Mesdames, Messieurs,
Je veux saluer votre courage, votre volonté de me rencontrer à tout prix parce que quand il pleut ici, il pleut vraiment et ce que vous avez enduré depuis quelques minutes est digne des épreuves que j'ai pu rencontrer dans mon quinquennat avec la pluie.
Mais je tenais à ce que nous puissions avoir cet échange à l'occasion de ma visite d'Etat ici en Malaisie, parce que d'abord il y a bien longtemps qu'un Président de la République n'y était pas venu, près de 14 ans, le dernier était Jacques CHIRAC parce que nous allons célébrer le 60ème anniversaire de l'établissement des relations diplomatiques entre nos deux pays et parce qu'entre la Malaisie et la France il y a aujourd'hui un lien très fort qui n'a cessé de s'intensifier encore et qui vient de connaître une nouvelle étape avec la visite que j'effectue aujourd'hui en compagnie de ministres, de membres du Parlement, Assemblée nationale, Sénat, de chefs d'entreprise de toute taille, mais également de chercheurs, de responsables universitaires parce que je voulais donner un éclat particulier à cette rencontre avec le Sud-Est asiatique et notamment la Malaisie.

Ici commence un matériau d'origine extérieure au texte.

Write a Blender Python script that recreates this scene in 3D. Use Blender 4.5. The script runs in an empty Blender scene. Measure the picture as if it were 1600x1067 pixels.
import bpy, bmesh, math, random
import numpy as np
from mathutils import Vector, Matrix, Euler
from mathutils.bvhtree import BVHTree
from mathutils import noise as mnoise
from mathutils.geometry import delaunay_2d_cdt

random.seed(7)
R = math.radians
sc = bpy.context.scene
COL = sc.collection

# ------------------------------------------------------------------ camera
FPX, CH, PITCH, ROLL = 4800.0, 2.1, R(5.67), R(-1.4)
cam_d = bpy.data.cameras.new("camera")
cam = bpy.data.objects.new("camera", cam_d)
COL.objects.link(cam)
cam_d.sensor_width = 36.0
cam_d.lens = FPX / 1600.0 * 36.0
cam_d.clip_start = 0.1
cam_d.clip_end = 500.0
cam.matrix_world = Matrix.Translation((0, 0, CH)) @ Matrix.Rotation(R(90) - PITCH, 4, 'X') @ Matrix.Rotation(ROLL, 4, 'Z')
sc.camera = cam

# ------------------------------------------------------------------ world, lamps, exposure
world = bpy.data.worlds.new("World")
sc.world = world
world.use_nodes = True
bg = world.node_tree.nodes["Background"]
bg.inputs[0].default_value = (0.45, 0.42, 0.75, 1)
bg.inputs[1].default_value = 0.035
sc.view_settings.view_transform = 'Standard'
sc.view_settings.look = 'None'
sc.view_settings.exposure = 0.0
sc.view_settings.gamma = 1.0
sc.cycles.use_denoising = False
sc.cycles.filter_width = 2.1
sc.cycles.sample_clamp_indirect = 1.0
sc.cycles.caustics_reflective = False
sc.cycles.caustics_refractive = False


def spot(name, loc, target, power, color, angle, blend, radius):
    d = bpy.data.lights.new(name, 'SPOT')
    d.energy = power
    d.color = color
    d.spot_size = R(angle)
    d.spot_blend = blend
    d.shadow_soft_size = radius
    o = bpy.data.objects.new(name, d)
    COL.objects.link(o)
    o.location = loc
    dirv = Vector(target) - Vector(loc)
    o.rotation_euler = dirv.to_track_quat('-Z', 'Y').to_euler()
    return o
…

Vous êtes une communauté qui ne cesse de voir son nombre augmenter. Au dernier recensement, vous seriez plus de 3.500 près de 4.000 dans des secteurs très différents, beaucoup en représentation d'entreprises, mais il y a aussi des fonctionnaires, il y a les enseignants, il y a tous les personnels qui concourent à la promotion de notre culture et je voulais vous saluer parce que vous jouez un rôle très important dans la relation entre la France et la Malaisie.
J'ai été saisi comme vous l'avez été sans doute la première fois que vous êtes venu ici, même si pour beaucoup vous y êtes depuis longtemps, par la croissance de développement de ce pays qui accède maintenant à tous les standards des pays les plus favorisés. Ce qui ne veut pas dire qu'il n'y ait pas encore des inégalités, de la pauvreté, mais il est clair que ce pays est sur un rythme de croissance très impressionnant. Nous en avons la preuve à travers les contrats ou les accords que nous avons pu passer, les partenariats que nous avons pu nouer, dans des domaines aussi différents que les transports, l'énergie, la distribution, le tourisme et tout ce qui permet d'entretenir un courant d'affaires impressionnant puisque nos échanges ont doublé en 10 ans et qu'ils progressent à un rythme très élevé ces deux dernières années.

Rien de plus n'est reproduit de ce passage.